◆ Supplied records
===============

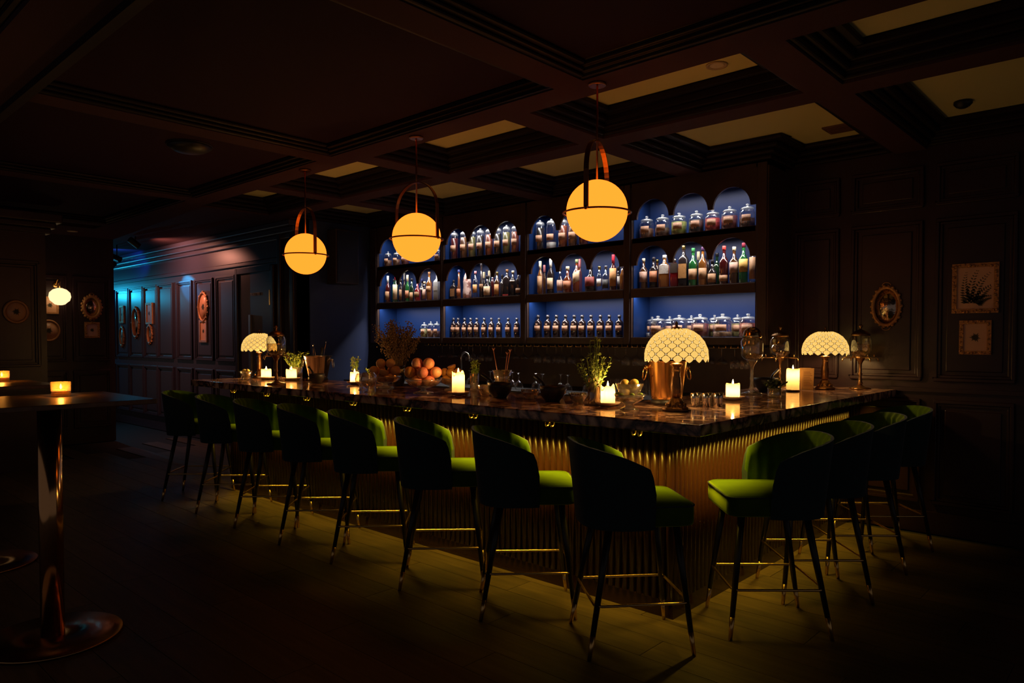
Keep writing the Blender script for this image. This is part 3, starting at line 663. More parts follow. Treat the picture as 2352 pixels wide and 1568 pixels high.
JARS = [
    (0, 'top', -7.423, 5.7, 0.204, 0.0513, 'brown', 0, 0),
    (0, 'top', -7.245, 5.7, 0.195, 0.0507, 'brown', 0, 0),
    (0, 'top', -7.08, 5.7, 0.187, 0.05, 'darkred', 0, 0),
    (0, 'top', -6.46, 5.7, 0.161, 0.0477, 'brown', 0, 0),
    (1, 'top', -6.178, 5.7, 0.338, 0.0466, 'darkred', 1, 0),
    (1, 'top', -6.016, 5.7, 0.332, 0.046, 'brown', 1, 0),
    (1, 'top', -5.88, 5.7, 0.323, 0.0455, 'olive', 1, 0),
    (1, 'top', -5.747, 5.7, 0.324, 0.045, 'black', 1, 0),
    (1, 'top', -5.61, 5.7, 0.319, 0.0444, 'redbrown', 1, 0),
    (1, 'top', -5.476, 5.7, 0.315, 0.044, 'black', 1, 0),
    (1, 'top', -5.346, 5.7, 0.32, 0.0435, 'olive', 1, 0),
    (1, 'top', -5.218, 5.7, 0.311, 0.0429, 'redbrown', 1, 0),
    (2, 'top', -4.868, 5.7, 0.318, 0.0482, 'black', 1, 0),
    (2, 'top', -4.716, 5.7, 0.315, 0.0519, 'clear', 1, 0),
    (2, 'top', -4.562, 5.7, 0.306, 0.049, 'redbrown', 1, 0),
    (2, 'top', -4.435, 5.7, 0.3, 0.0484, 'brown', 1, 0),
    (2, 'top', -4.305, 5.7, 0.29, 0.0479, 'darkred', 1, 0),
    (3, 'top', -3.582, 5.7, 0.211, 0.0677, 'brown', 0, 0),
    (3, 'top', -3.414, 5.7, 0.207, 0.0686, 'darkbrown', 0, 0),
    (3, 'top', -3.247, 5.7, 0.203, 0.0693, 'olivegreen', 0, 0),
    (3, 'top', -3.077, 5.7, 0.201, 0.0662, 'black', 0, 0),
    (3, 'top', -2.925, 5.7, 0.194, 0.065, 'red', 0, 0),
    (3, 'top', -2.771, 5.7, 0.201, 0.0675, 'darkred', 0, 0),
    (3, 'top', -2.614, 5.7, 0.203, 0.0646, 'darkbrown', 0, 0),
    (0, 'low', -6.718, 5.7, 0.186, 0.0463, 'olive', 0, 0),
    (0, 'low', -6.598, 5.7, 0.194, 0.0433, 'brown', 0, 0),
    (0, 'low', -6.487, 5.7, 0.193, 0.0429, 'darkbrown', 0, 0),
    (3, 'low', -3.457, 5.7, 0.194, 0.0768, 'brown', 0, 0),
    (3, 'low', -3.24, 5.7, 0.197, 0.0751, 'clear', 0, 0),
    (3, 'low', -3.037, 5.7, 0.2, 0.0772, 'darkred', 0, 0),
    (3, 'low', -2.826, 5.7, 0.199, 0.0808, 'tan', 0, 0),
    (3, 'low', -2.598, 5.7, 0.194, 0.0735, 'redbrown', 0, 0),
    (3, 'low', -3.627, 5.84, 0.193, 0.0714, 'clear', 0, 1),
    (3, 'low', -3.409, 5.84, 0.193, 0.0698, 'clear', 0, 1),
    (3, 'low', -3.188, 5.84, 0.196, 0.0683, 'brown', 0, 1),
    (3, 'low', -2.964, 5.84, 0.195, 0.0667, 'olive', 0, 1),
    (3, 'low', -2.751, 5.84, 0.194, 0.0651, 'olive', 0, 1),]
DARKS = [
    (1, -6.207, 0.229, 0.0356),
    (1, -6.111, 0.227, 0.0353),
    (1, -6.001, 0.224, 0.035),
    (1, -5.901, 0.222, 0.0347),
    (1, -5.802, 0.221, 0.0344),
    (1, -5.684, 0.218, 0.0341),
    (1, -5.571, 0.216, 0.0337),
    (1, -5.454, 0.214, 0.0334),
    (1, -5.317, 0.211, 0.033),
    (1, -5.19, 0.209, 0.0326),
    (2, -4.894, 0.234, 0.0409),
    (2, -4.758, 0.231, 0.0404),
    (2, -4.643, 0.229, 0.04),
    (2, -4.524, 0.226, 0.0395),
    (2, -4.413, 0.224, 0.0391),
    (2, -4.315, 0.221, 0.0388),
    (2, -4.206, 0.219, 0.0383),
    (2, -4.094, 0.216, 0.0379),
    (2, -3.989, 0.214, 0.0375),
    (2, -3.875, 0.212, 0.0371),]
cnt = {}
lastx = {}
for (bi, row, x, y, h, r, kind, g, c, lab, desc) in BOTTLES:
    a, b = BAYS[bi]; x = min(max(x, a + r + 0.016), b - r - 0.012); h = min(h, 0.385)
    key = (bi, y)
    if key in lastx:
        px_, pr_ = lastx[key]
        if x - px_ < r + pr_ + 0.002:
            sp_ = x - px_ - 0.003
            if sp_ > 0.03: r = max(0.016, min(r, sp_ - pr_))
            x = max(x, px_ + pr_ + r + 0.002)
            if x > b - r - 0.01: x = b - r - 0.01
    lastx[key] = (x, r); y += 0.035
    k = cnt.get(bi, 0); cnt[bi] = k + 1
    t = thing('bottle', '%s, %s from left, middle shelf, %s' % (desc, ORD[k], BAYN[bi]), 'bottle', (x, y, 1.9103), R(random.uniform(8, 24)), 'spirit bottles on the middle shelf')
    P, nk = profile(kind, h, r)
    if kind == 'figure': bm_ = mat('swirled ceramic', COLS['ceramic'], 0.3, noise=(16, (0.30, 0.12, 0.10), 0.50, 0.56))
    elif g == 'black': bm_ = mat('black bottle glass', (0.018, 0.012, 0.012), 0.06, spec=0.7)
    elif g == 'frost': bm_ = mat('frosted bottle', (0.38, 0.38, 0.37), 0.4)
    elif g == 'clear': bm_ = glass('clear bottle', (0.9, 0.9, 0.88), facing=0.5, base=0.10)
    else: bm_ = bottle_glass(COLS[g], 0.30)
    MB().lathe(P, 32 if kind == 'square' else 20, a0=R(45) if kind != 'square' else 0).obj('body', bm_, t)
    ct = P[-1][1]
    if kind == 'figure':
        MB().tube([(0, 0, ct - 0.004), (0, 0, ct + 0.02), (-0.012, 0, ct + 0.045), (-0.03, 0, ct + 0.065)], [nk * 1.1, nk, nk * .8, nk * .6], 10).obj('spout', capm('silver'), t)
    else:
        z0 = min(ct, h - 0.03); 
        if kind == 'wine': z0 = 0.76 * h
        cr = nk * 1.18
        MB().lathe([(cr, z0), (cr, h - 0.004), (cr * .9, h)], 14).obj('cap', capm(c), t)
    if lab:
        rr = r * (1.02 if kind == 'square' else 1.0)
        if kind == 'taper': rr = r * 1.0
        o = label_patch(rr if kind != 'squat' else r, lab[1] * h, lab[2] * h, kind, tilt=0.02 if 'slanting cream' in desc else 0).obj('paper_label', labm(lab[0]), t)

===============

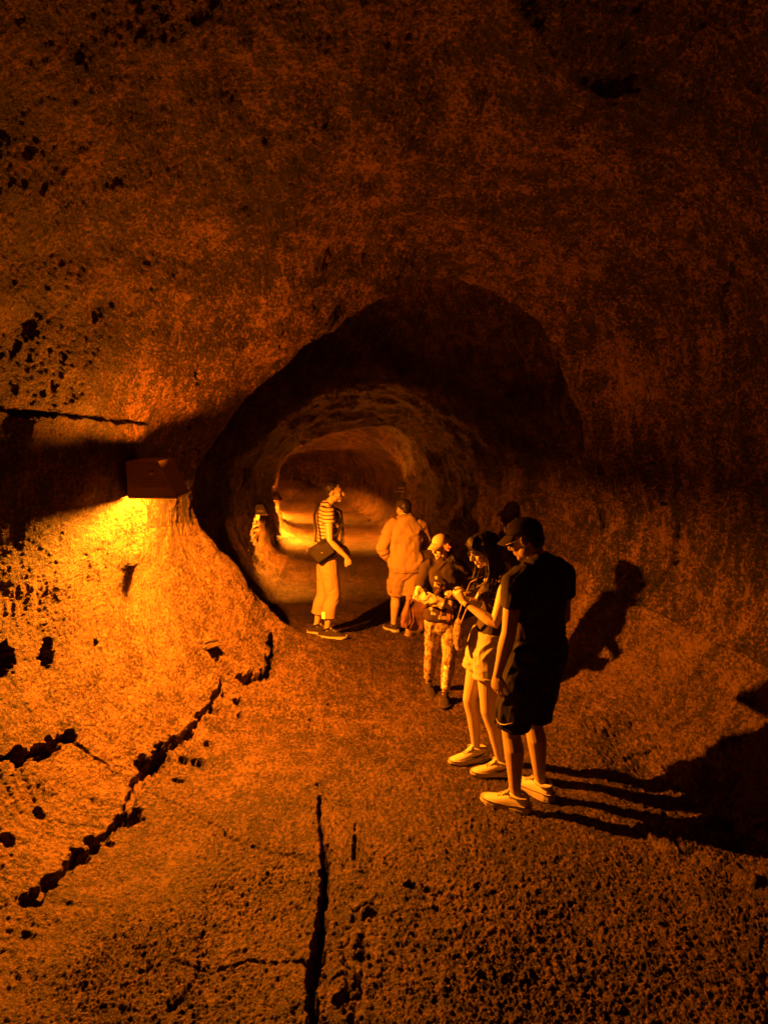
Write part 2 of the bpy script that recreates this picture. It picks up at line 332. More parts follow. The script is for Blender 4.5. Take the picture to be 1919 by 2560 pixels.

===============

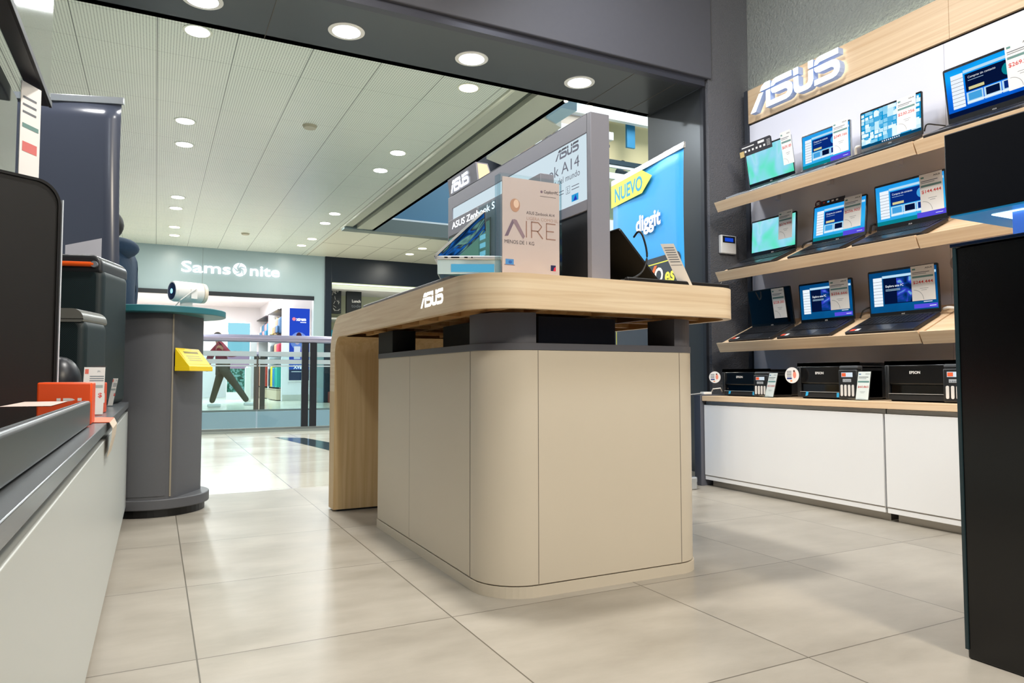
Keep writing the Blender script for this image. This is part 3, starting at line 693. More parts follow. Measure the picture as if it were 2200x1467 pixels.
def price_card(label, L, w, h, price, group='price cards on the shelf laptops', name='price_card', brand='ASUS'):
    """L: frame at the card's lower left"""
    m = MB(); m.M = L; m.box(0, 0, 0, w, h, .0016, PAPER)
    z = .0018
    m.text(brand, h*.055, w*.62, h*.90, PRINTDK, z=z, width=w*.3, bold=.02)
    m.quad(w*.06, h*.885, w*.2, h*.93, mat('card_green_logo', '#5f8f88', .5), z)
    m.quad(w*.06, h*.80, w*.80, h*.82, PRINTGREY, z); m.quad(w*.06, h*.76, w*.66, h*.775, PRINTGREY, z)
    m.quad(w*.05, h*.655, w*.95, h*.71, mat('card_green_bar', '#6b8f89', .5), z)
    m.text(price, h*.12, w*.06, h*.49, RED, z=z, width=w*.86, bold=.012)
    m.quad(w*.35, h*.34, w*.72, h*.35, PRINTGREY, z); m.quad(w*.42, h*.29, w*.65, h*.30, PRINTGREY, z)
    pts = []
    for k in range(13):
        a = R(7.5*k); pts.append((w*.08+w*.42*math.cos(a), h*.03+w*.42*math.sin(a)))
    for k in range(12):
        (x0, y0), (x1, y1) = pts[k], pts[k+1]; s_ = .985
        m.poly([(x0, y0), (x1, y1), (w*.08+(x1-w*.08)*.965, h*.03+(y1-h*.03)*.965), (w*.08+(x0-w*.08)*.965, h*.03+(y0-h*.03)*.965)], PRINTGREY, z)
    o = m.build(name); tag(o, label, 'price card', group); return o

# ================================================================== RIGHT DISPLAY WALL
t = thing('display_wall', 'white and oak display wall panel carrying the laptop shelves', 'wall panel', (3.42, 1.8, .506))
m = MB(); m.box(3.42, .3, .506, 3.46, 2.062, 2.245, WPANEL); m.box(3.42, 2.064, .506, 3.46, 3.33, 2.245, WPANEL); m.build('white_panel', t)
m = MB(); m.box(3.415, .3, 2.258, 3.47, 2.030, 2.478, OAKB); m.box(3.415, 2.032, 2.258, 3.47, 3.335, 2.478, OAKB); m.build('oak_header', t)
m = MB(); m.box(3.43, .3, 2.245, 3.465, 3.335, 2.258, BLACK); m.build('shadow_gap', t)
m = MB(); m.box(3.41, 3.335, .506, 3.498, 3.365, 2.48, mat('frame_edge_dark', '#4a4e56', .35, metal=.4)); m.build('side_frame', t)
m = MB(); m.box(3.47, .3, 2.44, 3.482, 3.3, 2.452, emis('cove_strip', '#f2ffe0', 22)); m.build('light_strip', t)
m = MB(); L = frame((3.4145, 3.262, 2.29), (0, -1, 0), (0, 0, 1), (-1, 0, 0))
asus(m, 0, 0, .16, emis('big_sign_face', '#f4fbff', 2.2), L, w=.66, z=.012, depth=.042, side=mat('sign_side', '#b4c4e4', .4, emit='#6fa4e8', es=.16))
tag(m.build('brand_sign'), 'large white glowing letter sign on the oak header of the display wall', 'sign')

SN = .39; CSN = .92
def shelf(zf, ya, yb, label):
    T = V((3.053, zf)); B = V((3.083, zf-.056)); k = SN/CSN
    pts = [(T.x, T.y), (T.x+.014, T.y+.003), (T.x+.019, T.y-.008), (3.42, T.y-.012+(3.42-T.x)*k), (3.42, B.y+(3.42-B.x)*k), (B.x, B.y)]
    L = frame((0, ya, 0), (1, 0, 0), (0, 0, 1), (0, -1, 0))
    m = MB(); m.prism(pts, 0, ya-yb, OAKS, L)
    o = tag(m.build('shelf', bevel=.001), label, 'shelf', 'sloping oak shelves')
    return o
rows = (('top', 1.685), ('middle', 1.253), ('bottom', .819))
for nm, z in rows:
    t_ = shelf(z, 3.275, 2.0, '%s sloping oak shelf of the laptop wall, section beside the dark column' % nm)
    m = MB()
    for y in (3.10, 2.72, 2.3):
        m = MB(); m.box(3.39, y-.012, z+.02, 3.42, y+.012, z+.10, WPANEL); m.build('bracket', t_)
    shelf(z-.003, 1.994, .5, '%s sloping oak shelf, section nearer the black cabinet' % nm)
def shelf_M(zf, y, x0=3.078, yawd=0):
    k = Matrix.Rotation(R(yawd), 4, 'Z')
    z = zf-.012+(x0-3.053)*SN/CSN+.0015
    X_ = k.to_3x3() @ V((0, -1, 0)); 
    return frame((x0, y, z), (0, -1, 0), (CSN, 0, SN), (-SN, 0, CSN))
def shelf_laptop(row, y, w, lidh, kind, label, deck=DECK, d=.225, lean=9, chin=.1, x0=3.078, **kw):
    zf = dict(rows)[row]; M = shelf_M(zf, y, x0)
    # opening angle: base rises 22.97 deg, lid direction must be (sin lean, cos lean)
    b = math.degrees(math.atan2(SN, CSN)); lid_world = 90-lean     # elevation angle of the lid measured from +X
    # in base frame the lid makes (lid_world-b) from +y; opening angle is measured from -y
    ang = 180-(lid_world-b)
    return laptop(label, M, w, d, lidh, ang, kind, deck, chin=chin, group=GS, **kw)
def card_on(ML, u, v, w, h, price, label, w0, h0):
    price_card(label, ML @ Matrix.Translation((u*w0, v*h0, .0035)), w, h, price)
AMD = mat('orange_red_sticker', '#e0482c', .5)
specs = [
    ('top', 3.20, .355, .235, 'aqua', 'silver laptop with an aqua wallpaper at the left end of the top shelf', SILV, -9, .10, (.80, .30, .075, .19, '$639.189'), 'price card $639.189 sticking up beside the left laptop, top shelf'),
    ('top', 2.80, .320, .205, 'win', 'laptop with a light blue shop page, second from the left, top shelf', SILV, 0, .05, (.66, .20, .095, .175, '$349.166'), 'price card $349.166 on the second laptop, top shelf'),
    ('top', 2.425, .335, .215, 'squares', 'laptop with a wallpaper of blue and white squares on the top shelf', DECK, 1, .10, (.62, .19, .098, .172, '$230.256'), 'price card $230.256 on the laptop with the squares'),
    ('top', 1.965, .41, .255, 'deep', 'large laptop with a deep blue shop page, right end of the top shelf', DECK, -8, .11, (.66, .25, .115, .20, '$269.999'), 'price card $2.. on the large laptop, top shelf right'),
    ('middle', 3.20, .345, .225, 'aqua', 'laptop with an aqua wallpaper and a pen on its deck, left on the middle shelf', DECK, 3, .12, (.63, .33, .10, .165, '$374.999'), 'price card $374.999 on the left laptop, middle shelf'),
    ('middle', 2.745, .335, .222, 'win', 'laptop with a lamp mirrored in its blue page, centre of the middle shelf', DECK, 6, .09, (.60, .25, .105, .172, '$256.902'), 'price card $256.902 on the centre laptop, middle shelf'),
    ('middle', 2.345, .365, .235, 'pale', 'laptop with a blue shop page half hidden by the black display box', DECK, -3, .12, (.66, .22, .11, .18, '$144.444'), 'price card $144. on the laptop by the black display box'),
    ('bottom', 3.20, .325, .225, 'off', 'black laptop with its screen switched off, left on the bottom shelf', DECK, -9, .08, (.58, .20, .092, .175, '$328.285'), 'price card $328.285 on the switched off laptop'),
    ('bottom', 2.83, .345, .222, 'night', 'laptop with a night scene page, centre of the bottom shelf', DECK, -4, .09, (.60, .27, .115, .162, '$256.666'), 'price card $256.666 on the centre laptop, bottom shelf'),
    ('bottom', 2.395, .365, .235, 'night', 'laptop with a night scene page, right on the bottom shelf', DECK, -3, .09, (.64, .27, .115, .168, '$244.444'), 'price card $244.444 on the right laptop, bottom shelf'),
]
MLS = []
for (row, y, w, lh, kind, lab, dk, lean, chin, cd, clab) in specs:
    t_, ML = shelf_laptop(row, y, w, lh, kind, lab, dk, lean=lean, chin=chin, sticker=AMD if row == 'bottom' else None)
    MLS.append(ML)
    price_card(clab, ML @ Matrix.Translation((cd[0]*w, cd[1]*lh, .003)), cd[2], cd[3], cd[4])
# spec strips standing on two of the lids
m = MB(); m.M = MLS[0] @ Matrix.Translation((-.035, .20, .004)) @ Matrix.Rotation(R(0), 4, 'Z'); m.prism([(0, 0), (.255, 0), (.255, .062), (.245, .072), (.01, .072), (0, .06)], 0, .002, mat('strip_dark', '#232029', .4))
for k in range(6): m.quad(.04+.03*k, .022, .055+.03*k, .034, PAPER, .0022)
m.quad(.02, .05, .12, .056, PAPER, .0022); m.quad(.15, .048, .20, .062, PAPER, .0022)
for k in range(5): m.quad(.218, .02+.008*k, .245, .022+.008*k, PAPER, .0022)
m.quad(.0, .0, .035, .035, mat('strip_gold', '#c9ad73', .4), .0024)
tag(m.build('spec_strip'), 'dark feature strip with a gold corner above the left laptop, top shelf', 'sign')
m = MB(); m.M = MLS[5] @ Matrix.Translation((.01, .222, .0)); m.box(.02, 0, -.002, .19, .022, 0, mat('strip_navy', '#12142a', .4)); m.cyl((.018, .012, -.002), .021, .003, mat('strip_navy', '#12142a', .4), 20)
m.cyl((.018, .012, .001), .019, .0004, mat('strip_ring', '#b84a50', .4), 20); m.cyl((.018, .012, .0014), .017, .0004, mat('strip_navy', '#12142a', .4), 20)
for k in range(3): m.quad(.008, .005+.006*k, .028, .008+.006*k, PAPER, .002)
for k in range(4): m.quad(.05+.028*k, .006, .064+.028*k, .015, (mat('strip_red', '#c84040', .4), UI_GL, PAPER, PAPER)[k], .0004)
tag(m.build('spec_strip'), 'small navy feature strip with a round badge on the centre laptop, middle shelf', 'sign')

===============

◆ What the exercise asks
Select every line where the word "script" occurs.

◆ Correct response
Keep writing the Blender script for this image. This is part 3, starting at line 663. More parts follow. Treat the picture as 2352 pixels wide and 1568 pixels high.
Write part 2 of the bpy script that recreates this picture. It picks up at line 332. More parts follow. The script is for Blender 4.5. Take the picture to be 1919 by 2560 pixels.
Keep writing the Blender script for this image. This is part 3, starting at line 693. More parts follow. Measure the picture as if it were 2200x1467 pixels.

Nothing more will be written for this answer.